Posted by emile duBois at 06/19/2009 @ 8:06pm
I don't trust congress as far as I cna throw them. I think this HR is intended to control the fed so that they can "Whip Saw" the economy for thier own purposes. This is the reason the fed was chartered as a private entity to begin with. Politicians can't keep thier hands off the reigns of power and one way of controlling thier own environment is to control the fed. So far, they have been frustrated in thier attempts to do so.
This article is implicit in fostering a false sense of security over this issue. The harder issue is to regulate the banking industry and holding the fed's feet to the fire to enforce this regulation. But as has been said before, "The banking industry owns this place". That's the true problem. And empoweing the fed with additional powers that they won't enforce won't solve this problem.
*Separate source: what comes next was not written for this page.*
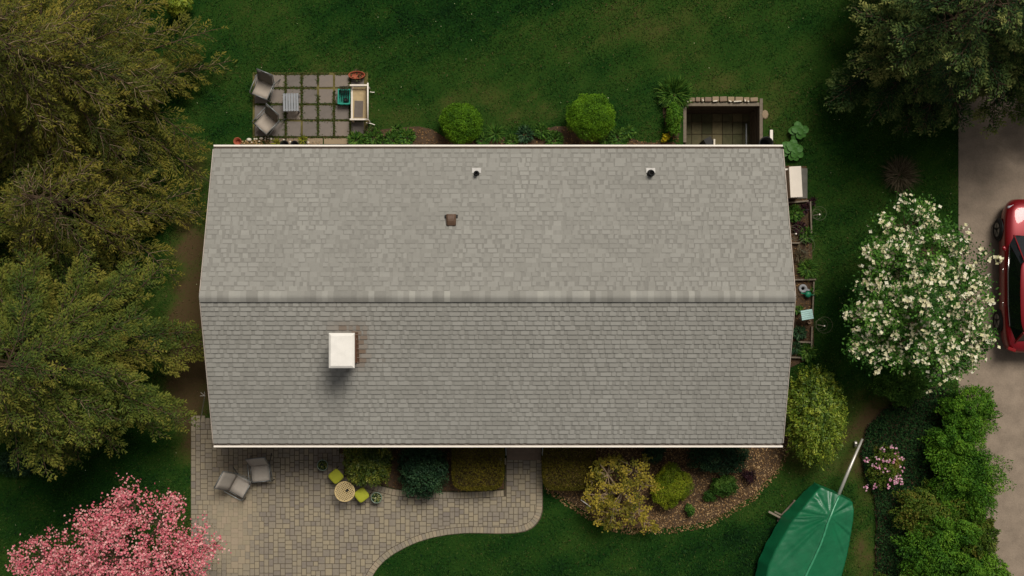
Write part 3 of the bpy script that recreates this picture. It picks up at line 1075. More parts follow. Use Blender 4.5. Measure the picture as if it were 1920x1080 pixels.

I think the Consumer Financial Products Safety Commision will provide an unusual view of the financial industry by looking inwards to the financial industry instead of outward, like the fed does.
Posted by elgog at 06/22/2009 @ 08:43am
Currently there is no agency that has this view of the financial industry. A Financial Consumer protection Agency will see transgressions and receive reports from the out flow of the financial industry instead of the inputs to the system. This is a huge gap in financial regulation. We can only hope that this new agency will take thier responsibility seriously and actually do the work it is chartered to do. One problem that could arise is that bankers would be appointed to the leadership. This will probably happen after a while when things calm down after the current crisis. Then the FCSC would be no better than any other agency the government runs. It's sad, but that's the way thing happen. The consumer is just a pocket to pick for most companies, financial or otherwise.
Posted by elgog at 06/22/2009 @ 08:49am
sometimes it takes a thief to catch a thief.
Posted by emile duBois at 06/19/2009 @ 5:30pm
True enough. That would be about the only reason for appointing those two "gentlemen" and I use the word gentlemen quite liberally in this case.